For Lebanon’s “The Insult,” writer-director Doueiri took a gamble on Kamel El Basha, a Palestinian theater actor from Israel who had numerous stage credits but had never been cast in such a prominent film role. As Yasser, El Basha plays a Palestinian refugee working as a construction supervisor in Beirut. While working on a citywide project, Yasser gets into a spat with local Tony (well-known comedian Adel Karam) after fixing the Christian native’s water drain without his permission. The disagreement escalates with Yasser insulting Tony verbally and their discord turning into a court case that captivates the nation and brings up long-festering wounds over past military conflicts, the Palestinian presence in the country and more.

Doueiri had to navigate many political land mines to make the film, including not crossing the border into Israel to cast El Basha. He notes, “I cast him on Skype, actually, because I couldn’t go to Jerusalem, not without getting into trouble.” Here too, the director’s instincts paid off, as El Basha ended up winning the best actor award at the 2017 Venice Film Festival. Douieri recalls thinking at the time, “Wow, we’re going to come back and release the film that we have such a prominent prize for.” Instead, it gave a rallying cry to an organized effort against releasing the movie in Lebanon. In September, Doueiri was arrested at the airport after returning home from Italy.
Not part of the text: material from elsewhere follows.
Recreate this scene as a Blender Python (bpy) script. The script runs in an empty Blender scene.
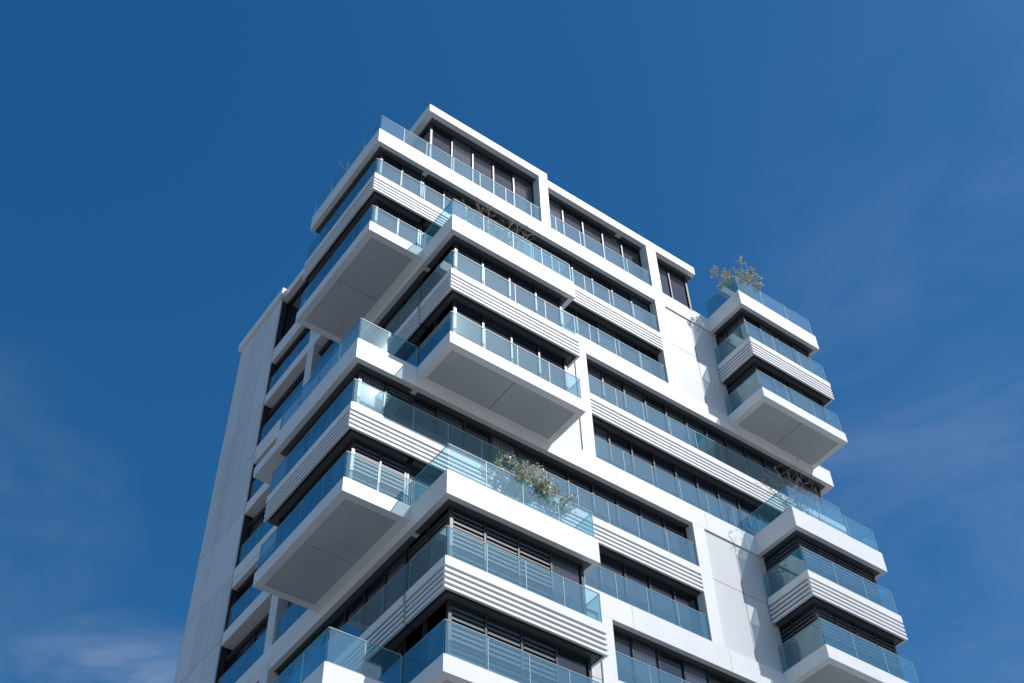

“They said, ‘We’re going to have to arrest you.’ And that’s it. I went in front of a military tribunal and [was incarcerated] for hours and then, because of the prime minister, I was released,” Douieri says. “He called and said, ‘You can’t arrest a filmmaker.’ Especially at a time, which is very ironic, that very same week, the Lebanese army was fighting Isis in East Lebanon with the help of the American and the French armies.”

These struggles and a battle to get the film even released in Lebanon make the Oscar nomination, the first for the Middle Eastern nation, even more sweet for Douieri and his “Insult” team.

“This is a great thing for the country. It’s like winning a medal at the Olympics, or winning a football game,” Douieri says. “From time to time, good news is good news for the whole country because it is the first time. But also, the reason I was overjoyed is because of the past that the film had been through.”